Additionally, an advantage of working at a miniature scale meant that the effects could appear more spectacular and ambitious than if the same scenes were being shot in live action and featuring real people, not to mention the vast difference in cost. This resulted in a situation where the Anderson TV series frequently went further than anything seen in live action cinema up to that point.

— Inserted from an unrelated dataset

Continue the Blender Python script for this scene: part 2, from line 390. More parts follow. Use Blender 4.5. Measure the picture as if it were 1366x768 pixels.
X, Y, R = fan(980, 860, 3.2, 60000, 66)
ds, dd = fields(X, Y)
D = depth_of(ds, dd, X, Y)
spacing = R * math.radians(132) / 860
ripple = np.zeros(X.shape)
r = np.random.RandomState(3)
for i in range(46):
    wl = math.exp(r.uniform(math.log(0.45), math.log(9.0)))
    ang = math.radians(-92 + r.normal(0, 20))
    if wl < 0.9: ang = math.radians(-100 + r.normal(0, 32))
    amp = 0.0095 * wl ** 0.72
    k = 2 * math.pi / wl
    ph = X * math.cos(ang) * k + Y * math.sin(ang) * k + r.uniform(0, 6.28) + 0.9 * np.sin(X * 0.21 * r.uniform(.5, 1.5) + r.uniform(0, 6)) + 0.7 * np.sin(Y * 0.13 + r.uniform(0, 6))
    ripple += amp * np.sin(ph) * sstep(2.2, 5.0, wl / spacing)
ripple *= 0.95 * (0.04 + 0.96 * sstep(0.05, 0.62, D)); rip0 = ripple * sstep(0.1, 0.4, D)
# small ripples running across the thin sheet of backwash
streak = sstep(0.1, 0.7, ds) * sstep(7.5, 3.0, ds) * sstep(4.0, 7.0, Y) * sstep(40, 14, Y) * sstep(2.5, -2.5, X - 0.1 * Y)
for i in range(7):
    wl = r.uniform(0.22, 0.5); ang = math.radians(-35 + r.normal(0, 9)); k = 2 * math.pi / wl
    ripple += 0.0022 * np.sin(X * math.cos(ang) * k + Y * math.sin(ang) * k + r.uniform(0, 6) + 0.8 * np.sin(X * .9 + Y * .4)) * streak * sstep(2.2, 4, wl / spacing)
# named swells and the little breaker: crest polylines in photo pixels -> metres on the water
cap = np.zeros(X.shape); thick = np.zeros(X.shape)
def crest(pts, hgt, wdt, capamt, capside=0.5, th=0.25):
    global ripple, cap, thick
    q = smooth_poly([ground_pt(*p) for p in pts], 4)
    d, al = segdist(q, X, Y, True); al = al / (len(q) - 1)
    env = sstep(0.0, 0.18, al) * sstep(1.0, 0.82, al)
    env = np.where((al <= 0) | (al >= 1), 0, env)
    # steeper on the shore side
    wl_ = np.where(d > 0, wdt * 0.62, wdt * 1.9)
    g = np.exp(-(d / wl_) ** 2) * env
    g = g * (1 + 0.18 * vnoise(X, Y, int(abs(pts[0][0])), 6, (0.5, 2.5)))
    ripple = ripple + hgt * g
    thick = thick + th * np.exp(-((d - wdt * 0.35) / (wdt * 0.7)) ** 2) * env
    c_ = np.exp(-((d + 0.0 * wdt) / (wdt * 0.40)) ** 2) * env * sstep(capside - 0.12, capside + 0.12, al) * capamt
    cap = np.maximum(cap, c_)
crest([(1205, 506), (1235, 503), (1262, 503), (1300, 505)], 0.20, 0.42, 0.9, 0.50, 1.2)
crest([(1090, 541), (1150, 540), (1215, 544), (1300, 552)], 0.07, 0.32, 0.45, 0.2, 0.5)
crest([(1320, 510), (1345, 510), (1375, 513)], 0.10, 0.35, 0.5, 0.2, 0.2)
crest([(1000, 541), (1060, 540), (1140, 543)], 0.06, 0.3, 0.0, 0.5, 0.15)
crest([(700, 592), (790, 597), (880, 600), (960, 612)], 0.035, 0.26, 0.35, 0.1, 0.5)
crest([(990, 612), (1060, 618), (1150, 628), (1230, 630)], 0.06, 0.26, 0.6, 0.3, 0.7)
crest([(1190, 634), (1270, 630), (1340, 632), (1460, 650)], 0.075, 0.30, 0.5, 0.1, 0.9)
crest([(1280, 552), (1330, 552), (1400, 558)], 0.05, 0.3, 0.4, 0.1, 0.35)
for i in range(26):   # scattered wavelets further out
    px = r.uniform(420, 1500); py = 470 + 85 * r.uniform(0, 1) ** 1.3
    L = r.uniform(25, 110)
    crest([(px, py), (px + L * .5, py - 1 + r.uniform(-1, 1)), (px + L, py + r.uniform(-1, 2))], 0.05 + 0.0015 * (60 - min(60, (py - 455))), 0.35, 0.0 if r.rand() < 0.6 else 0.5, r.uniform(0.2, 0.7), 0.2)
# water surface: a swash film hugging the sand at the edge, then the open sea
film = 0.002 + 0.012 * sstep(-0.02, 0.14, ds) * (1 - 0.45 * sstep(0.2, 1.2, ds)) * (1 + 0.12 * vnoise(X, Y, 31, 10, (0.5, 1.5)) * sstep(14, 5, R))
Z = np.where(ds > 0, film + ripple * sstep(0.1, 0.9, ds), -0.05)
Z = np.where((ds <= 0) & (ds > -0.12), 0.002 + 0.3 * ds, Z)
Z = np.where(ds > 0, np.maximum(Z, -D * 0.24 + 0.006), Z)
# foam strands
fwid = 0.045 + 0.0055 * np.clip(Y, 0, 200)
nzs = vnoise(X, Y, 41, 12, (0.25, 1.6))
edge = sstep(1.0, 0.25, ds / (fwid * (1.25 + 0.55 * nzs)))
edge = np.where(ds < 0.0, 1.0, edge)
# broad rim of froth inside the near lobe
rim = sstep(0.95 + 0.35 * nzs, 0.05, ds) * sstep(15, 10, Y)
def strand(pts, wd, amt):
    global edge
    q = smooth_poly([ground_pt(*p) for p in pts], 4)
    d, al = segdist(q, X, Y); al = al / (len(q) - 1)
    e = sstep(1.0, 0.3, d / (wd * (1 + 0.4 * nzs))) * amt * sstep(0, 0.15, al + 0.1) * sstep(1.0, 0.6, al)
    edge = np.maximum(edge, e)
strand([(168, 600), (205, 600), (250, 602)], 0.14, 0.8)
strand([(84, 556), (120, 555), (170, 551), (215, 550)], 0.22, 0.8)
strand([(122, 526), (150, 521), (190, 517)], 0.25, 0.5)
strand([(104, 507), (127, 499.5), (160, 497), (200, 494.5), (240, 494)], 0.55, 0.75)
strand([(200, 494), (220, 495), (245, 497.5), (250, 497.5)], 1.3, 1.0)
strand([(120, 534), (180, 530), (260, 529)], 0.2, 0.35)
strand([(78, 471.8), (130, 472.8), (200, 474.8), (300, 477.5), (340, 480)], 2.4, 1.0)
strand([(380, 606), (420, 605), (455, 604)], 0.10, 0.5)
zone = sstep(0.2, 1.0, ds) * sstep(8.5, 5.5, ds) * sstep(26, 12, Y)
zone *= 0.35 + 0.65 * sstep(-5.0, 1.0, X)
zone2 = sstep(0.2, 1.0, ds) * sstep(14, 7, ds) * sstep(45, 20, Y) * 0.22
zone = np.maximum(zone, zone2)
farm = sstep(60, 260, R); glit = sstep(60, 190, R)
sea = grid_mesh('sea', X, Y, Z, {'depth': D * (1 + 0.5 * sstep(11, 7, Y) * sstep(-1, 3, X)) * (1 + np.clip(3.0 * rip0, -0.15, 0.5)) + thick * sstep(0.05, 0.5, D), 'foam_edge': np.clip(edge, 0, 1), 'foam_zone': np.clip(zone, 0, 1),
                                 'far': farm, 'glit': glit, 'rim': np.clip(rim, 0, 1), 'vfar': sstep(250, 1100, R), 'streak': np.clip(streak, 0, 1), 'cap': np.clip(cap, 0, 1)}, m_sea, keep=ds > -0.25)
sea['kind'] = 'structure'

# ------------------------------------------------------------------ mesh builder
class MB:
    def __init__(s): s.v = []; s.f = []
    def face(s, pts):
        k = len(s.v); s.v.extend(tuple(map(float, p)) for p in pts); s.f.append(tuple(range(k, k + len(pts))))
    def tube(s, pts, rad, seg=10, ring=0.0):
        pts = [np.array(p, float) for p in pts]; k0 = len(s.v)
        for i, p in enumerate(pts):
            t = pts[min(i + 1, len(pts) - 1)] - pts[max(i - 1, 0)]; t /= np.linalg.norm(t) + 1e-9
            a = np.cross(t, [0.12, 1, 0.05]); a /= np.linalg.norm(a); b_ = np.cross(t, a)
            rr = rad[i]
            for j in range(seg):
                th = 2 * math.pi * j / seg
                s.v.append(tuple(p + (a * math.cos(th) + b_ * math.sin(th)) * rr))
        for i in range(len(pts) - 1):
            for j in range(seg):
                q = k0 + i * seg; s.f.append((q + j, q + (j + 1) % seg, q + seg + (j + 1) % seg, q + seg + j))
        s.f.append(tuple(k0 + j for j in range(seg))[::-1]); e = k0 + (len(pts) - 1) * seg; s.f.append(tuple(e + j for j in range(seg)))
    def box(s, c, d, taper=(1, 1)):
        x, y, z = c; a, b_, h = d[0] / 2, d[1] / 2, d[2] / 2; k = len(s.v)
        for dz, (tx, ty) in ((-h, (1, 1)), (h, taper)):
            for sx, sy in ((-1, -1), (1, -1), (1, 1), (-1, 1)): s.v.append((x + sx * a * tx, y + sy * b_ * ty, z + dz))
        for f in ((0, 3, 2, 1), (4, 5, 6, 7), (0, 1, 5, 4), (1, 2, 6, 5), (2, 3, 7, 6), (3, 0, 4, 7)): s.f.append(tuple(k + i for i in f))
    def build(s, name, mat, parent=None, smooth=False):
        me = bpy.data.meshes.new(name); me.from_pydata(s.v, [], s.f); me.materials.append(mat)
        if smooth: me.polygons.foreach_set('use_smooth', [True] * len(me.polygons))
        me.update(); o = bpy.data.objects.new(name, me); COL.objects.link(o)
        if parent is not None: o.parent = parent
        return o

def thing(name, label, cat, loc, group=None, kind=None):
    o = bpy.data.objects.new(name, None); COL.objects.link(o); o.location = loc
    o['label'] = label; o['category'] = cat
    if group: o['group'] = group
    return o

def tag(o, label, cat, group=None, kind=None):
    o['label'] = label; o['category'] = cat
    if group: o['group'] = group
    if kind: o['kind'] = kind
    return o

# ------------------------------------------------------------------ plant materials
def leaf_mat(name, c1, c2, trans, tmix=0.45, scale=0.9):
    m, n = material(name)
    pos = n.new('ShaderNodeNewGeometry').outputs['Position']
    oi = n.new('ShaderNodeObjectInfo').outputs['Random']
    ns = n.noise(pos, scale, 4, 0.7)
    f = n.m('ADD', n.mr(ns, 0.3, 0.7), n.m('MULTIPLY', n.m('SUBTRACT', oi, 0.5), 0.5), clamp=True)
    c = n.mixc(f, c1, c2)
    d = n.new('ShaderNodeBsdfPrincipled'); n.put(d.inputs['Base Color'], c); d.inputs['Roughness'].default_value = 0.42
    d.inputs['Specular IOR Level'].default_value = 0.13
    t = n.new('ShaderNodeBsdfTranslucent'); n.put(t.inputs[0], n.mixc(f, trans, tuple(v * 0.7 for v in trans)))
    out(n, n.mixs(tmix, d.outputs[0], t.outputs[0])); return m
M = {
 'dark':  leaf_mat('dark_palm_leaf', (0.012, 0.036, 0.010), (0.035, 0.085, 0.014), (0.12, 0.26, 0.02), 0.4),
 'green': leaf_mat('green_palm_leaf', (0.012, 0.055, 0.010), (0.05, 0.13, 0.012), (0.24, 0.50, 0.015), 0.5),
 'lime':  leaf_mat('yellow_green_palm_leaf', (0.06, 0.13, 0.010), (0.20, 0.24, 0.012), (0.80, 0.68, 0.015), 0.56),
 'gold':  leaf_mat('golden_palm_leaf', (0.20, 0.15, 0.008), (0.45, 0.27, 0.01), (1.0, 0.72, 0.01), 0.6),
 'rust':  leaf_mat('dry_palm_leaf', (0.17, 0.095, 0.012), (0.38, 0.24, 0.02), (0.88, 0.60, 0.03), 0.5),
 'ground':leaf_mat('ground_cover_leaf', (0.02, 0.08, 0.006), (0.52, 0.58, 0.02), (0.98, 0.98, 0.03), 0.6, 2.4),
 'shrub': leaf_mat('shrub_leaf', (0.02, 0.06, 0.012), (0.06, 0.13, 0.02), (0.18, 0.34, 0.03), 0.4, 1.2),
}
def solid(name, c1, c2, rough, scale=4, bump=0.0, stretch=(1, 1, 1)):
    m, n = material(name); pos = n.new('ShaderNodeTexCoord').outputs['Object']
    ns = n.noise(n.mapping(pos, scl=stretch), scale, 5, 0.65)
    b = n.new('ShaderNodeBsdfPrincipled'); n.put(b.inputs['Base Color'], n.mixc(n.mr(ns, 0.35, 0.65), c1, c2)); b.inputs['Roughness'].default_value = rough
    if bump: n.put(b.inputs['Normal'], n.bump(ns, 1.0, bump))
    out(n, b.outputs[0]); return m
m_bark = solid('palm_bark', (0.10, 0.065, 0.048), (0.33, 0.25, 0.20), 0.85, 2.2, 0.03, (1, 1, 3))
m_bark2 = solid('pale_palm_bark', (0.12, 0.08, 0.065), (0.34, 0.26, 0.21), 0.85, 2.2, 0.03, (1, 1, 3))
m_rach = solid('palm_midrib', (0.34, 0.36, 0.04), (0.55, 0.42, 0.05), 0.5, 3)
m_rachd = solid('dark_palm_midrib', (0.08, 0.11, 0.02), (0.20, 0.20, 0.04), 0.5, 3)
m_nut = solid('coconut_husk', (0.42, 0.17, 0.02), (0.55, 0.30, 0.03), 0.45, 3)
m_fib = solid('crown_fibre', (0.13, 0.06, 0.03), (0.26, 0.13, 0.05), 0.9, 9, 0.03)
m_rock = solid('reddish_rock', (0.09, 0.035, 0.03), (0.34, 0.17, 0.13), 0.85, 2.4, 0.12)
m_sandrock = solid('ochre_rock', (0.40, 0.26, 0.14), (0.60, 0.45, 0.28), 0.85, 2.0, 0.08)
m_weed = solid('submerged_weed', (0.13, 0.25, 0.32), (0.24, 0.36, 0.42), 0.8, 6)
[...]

Lastly, in a shot where we see the boots of the dead Scarlet alongside the boots – standing – of his Mysteron facsimile, there is a suggestion that the resurrected Captain Scarlet might even be a robot and not flesh and blood at all, which would explain his indestructibility, or perhaps he is flesh and blood and some sort of clone created by Mysteron science and the indestructiblity is something that his creators could not foresee – we never really find the answers to these questions in the series and in fact they are questions that certainly never occurred to my teenaged self when I first watched the series 🙂

The most striking aspect of the Anderson shows is the level of craft at every level which elevates them beyond the limitations of string puppetry into something as close as possible to live action while at the same time taking cues from drawn animation series and comics in terms of imaginative plots and scenarios that overall result in an interesting and fascinating hybrid.

Ravi Swami 2021

  1. A very nice analysis of a show that I too very much enjoyed at the time. I had forgotten a lot of the background, so thanks for the detailed plot summary! I admired the Angels, and who knows, maybe they were early influences that contributed to my being inspired to learn to fly a plane and eventually get my pilot’s license!